Qui dipaniamo un altro filo, più sottilmente politico. Se Governo e maggioranza si sbracciano a proclamare il loro dissenso sui referendum voluti dalla CGIL, e sostenuti dalle opposizioni, PD di Elly Schlein in testa, la risposta politica di chi la pensa diversamente non può che essere di andare a votare in massa. E’ il modo più efficace per affermare e rimarcare una visione politica diametralmente opposta, non solo e non necessariamente sull’abrogazione delle leggi sotto accusa, ma anche più in generale sulle prevalenti politiche, o non-politiche, per il lavoro. Tutti coloro che pensano che il Governo attuale sia su questo inadempiente devono andare a votare per sottolineare l’esigenza assoluta di ripensare tali politiche, guardando anche ad aspetti che non sono oggetto di quesito referendario. Ad esempio l’inaccettabile povertà delle buste paga e l’assenza di un salario minimo garantito. Suonare la sveglia perché si smetta di giocare con statistiche mendaci sui livelli di occupazione quando in generale il lavoro dipendente mai come ora è stato tanto vilipeso, mercificato e funestato dagli incidenti mortali. Il lavoro non è solo un asset economico, ma una forma insostituibile di espressione e di affermazione del singolo nella società (anche questo sta nella Costituzione), è un concetto da avere ben presente andando alle urne.

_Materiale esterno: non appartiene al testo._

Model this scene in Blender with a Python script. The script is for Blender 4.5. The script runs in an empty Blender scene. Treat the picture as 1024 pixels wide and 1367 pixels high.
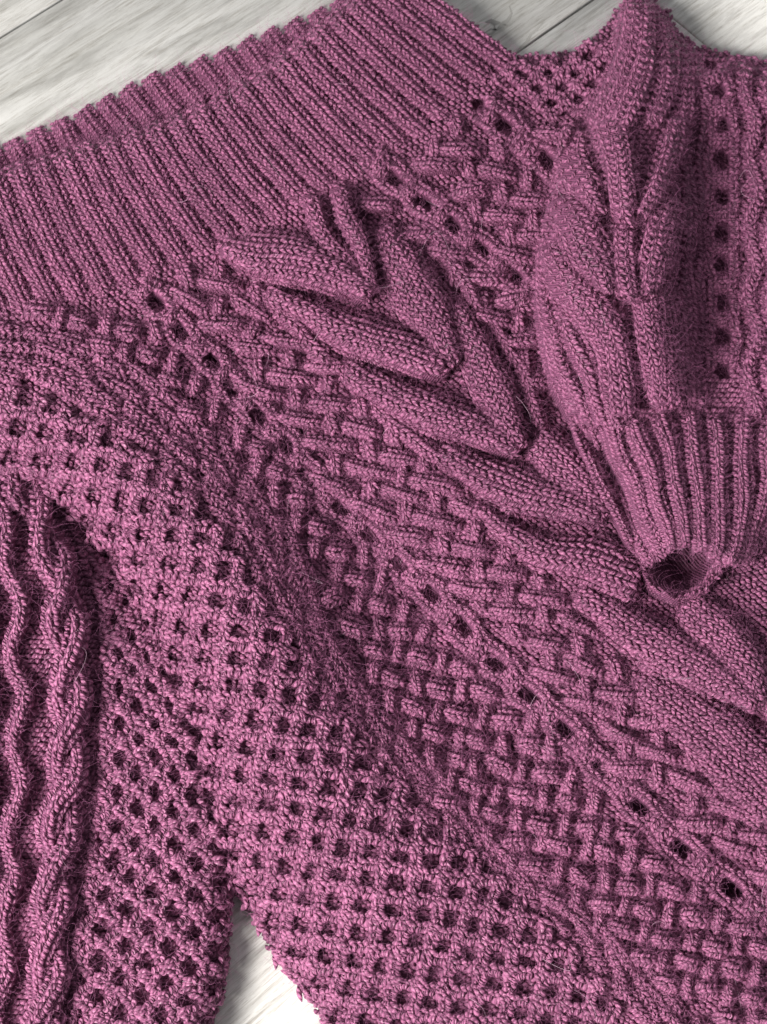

I fili restanti, i più aggrovigliati, riguardano il merito dei cinque referendum. Nell’ordine: Licenziamenti illegittimi (scheda verde), Appalti e sicurezza sul lavoro (scheda rossa), Indennità nelle piccole aziende (scheda arancione), Causali per i contratti a termine (scheda grigia), Cittadinanza dopo 5 anni (scheda gialla). Tranne il quinto sono tutti quesiti di rilievo tecnico e di non facile comprensione in tutte le loro implicazioni. Però bisogna dire che TV e giornali si sono molto impegnati per aiutarci a capire. Personalmente, ho maturato una sola certezza, e riguarda appunto il quinto quesito. Il SI convinto e incondizionato all’abrogazione della legge del 1992 sulla cittadinanza italiana che prevede un tempo minimo di residenza nel nostro paese di 10 anni. Tornerebbe quindi in vigore la legge precedente, quando si diventava cittadini italiani dopo metà tempo di attesa, cinque anni, come avviene in molti altri paesi (Francia, Germania, Svezia, eccetera) e come dettano buonsenso, esigenze produttive e previdenziali, e semplici principi di umana solidarietà. Su questo non ci sono dubbi, SI convinto e incondizionato.
Sugli altri quesiti ho ascoltato e letto molti pareri e giudizi autorevoli, e sicuramente oggettivi, come quelli di Tito Boeri e Ferruccio De Bortoli che hanno espresso perplessità. Le stesse perplessità condivise peraltro da una parte del PD, e ovviamente da Italia Viva, il partito di Matteo Renzi, il padre del cosiddetto Job Act, ora sotto accusa. Non credo che scioglierò le perplessità di qui a domenica.
Un’altra certezza senza riserve è però che domenica andrò comunque a esercitare pienamente il mio diritto/dovere di voto. Se tutti faremo così, come mi auguro che succeda, e se sarà raggiunto il quorum, questo, indipendentemente dall’accoglimento dei quesiti, suonerà per il Governo come un segnale forte e chiaro sul posto da riservare finalmente nell’agenda politica a leggi eque e coraggiose per la riforma del mondo del lavoro. Che resta una delle emergenze più gravi nella nostra povera Italia, magari occupata in teoria, ma povera e sfruttata di fatto in tanti, troppi casi.